**AIM**
The data below must be copied in full and without any change.
──────── DATA SHOWN
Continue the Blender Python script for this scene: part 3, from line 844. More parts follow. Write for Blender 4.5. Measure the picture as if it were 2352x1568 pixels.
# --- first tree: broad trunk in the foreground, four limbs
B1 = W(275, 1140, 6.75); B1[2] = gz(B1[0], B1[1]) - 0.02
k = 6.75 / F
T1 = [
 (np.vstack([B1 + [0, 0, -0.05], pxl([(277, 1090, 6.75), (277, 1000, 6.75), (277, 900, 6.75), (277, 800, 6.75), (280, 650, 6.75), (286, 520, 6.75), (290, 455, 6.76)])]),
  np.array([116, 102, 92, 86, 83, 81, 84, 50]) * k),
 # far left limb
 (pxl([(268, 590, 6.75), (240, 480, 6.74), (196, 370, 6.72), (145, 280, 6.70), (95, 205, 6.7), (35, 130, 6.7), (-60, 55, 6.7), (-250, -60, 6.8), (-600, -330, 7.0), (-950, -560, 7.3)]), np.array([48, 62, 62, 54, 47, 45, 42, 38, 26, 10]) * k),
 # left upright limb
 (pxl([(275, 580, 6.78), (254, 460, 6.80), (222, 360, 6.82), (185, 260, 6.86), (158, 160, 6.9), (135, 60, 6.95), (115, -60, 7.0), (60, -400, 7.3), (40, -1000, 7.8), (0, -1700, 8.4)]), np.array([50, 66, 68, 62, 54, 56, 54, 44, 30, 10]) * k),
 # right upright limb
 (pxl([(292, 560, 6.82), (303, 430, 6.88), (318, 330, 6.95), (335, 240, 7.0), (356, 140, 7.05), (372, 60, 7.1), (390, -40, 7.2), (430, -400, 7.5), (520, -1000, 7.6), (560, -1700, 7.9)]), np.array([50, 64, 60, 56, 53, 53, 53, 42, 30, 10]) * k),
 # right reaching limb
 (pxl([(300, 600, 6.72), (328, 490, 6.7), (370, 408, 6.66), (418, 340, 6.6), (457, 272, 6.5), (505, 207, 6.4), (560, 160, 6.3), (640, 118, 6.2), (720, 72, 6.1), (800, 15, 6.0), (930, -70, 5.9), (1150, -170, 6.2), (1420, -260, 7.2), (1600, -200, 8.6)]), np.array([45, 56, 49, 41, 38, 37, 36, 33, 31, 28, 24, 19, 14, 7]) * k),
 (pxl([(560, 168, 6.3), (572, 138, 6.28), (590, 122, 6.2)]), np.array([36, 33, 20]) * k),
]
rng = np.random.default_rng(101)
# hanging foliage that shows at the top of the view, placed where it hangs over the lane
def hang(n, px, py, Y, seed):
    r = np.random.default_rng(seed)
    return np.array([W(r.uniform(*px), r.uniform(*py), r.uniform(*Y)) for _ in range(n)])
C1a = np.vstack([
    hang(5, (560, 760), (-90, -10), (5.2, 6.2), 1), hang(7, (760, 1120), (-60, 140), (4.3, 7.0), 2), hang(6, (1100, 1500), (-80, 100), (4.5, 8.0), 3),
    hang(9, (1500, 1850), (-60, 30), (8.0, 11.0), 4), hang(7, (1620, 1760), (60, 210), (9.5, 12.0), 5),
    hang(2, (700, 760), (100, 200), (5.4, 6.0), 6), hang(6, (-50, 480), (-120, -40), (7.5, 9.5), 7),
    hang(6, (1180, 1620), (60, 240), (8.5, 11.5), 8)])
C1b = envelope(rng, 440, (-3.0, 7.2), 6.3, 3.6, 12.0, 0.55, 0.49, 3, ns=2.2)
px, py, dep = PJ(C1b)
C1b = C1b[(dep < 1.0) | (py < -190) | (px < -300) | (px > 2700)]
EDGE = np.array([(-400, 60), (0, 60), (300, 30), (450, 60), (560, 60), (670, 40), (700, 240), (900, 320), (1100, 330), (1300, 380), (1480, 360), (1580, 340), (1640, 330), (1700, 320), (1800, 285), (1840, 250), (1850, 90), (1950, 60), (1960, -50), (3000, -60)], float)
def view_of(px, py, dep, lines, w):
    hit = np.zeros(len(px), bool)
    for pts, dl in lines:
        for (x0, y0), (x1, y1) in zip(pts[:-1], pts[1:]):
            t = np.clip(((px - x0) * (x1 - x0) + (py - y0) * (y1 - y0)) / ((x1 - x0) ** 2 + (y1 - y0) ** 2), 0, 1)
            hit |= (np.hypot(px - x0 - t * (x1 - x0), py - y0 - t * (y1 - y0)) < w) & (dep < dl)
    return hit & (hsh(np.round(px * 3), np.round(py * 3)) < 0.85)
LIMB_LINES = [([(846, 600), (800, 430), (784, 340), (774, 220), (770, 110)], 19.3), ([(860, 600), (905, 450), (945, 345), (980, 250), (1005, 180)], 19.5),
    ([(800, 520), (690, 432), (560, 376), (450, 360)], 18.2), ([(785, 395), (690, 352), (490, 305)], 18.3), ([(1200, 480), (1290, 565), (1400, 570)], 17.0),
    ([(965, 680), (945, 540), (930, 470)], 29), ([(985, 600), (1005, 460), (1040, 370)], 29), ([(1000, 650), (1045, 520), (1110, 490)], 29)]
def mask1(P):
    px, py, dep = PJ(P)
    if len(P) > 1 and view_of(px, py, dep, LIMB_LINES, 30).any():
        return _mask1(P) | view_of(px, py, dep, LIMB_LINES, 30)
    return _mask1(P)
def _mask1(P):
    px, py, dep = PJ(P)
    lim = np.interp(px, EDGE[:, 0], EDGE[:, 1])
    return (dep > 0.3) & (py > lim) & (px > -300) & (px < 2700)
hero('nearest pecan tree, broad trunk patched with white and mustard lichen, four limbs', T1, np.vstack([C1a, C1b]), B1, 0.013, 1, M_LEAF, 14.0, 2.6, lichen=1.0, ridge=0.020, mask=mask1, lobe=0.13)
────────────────
**RESULT**
Continue the Blender Python script for this scene: part 3, from line 844. More parts follow. Write for Blender 4.5. Measure the picture as if it were 2352x1568 pixels.
# --- first tree: broad trunk in the foreground, four limbs
B1 = W(275, 1140, 6.75); B1[2] = gz(B1[0], B1[1]) - 0.02
k = 6.75 / F
T1 = [
 (np.vstack([B1 + [0, 0, -0.05], pxl([(277, 1090, 6.75), (277, 1000, 6.75), (277, 900, 6.75), (277, 800, 6.75), (280, 650, 6.75), (286, 520, 6.75), (290, 455, 6.76)])]),
  np.array([116, 102, 92, 86, 83, 81, 84, 50]) * k),
 # far left limb
 (pxl([(268, 590, 6.75), (240, 480, 6.74), (196, 370, 6.72), (145, 280, 6.70), (95, 205, 6.7), (35, 130, 6.7), (-60, 55, 6.7), (-250, -60, 6.8), (-600, -330, 7.0), (-950, -560, 7.3)]), np.array([48, 62, 62, 54, 47, 45, 42, 38, 26, 10]) * k),
 # left upright limb
 (pxl([(275, 580, 6.78), (254, 460, 6.80), (222, 360, 6.82), (185, 260, 6.86), (158, 160, 6.9), (135, 60, 6.95), (115, -60, 7.0), (60, -400, 7.3), (40, -1000, 7.8), (0, -1700, 8.4)]), np.array([50, 66, 68, 62, 54, 56, 54, 44, 30, 10]) * k),
 # right upright limb
 (pxl([(292, 560, 6.82), (303, 430, 6.88), (318, 330, 6.95), (335, 240, 7.0), (356, 140, 7.05), (372, 60, 7.1), (390, -40, 7.2), (430, -400, 7.5), (520, -1000, 7.6), (560, -1700, 7.9)]), np.array([50, 64, 60, 56, 53, 53, 53, 42, 30, 10]) * k),
 # right reaching limb
 (pxl([(300, 600, 6.72), (328, 490, 6.7), (370, 408, 6.66), (418, 340, 6.6), (457, 272, 6.5), (505, 207, 6.4), (560, 160, 6.3), (640, 118, 6.2), (720, 72, 6.1), (800, 15, 6.0), (930, -70, 5.9), (1150, -170, 6.2), (1420, -260, 7.2), (1600, -200, 8.6)]), np.array([45, 56, 49, 41, 38, 37, 36, 33, 31, 28, 24, 19, 14, 7]) * k),
 (pxl([(560, 168, 6.3), (572, 138, 6.28), (590, 122, 6.2)]), np.array([36, 33, 20]) * k),
]
rng = np.random.default_rng(101)
# hanging foliage that shows at the top of the view, placed where it hangs over the lane
def hang(n, px, py, Y, seed):
    r = np.random.default_rng(seed)
    return np.array([W(r.uniform(*px), r.uniform(*py), r.uniform(*Y)) for _ in range(n)])
C1a = np.vstack([
    hang(5, (560, 760), (-90, -10), (5.2, 6.2), 1), hang(7, (760, 1120), (-60, 140), (4.3, 7.0), 2), hang(6, (1100, 1500), (-80, 100), (4.5, 8.0), 3),
    hang(9, (1500, 1850), (-60, 30), (8.0, 11.0), 4), hang(7, (1620, 1760), (60, 210), (9.5, 12.0), 5),
    hang(2, (700, 760), (100, 200), (5.4, 6.0), 6), hang(6, (-50, 480), (-120, -40), (7.5, 9.5), 7),
    hang(6, (1180, 1620), (60, 240), (8.5, 11.5), 8)])
C1b = envelope(rng, 440, (-3.0, 7.2), 6.3, 3.6, 12.0, 0.55, 0.49, 3, ns=2.2)
px, py, dep = PJ(C1b)
C1b = C1b[(dep < 1.0) | (py < -190) | (px < -300) | (px > 2700)]
EDGE = np.array([(-400, 60), (0, 60), (300, 30), (450, 60), (560, 60), (670, 40), (700, 240), (900, 320), (1100, 330), (1300, 380), (1480, 360), (1580, 340), (1640, 330), (1700, 320), (1800, 285), (1840, 250), (1850, 90), (1950, 60), (1960, -50), (3000, -60)], float)
def view_of(px, py, dep, lines, w):
    hit = np.zeros(len(px), bool)
    for pts, dl in lines:
        for (x0, y0), (x1, y1) in zip(pts[:-1], pts[1:]):
            t = np.clip(((px - x0) * (x1 - x0) + (py - y0) * (y1 - y0)) / ((x1 - x0) ** 2 + (y1 - y0) ** 2), 0, 1)
            hit |= (np.hypot(px - x0 - t * (x1 - x0), py - y0 - t * (y1 - y0)) < w) & (dep < dl)
    return hit & (hsh(np.round(px * 3), np.round(py * 3)) < 0.85)
LIMB_LINES = [([(846, 600), (800, 430), (784, 340), (774, 220), (770, 110)], 19.3), ([(860, 600), (905, 450), (945, 345), (980, 250), (1005, 180)], 19.5),
    ([(800, 520), (690, 432), (560, 376), (450, 360)], 18.2), ([(785, 395), (690, 352), (490, 305)], 18.3), ([(1200, 480), (1290, 565), (1400, 570)], 17.0),
    ([(965, 680), (945, 540), (930, 470)], 29), ([(985, 600), (1005, 460), (1040, 370)], 29), ([(1000, 650), (1045, 520), (1110, 490)], 29)]
def mask1(P):
    px, py, dep = PJ(P)
    if len(P) > 1 and view_of(px, py, dep, LIMB_LINES, 30).any():
        return _mask1(P) | view_of(px, py, dep, LIMB_LINES, 30)
    return _mask1(P)
def _mask1(P):
    px, py, dep = PJ(P)
    lim = np.interp(px, EDGE[:, 0], EDGE[:, 1])
    return (dep > 0.3) & (py > lim) & (px > -300) & (px < 2700)
hero('nearest pecan tree, broad trunk patched with white and mustard lichen, four limbs', T1, np.vstack([C1a, C1b]), B1, 0.013, 1, M_LEAF, 14.0, 2.6, lichen=1.0, ridge=0.020, mask=mask1, lobe=0.13)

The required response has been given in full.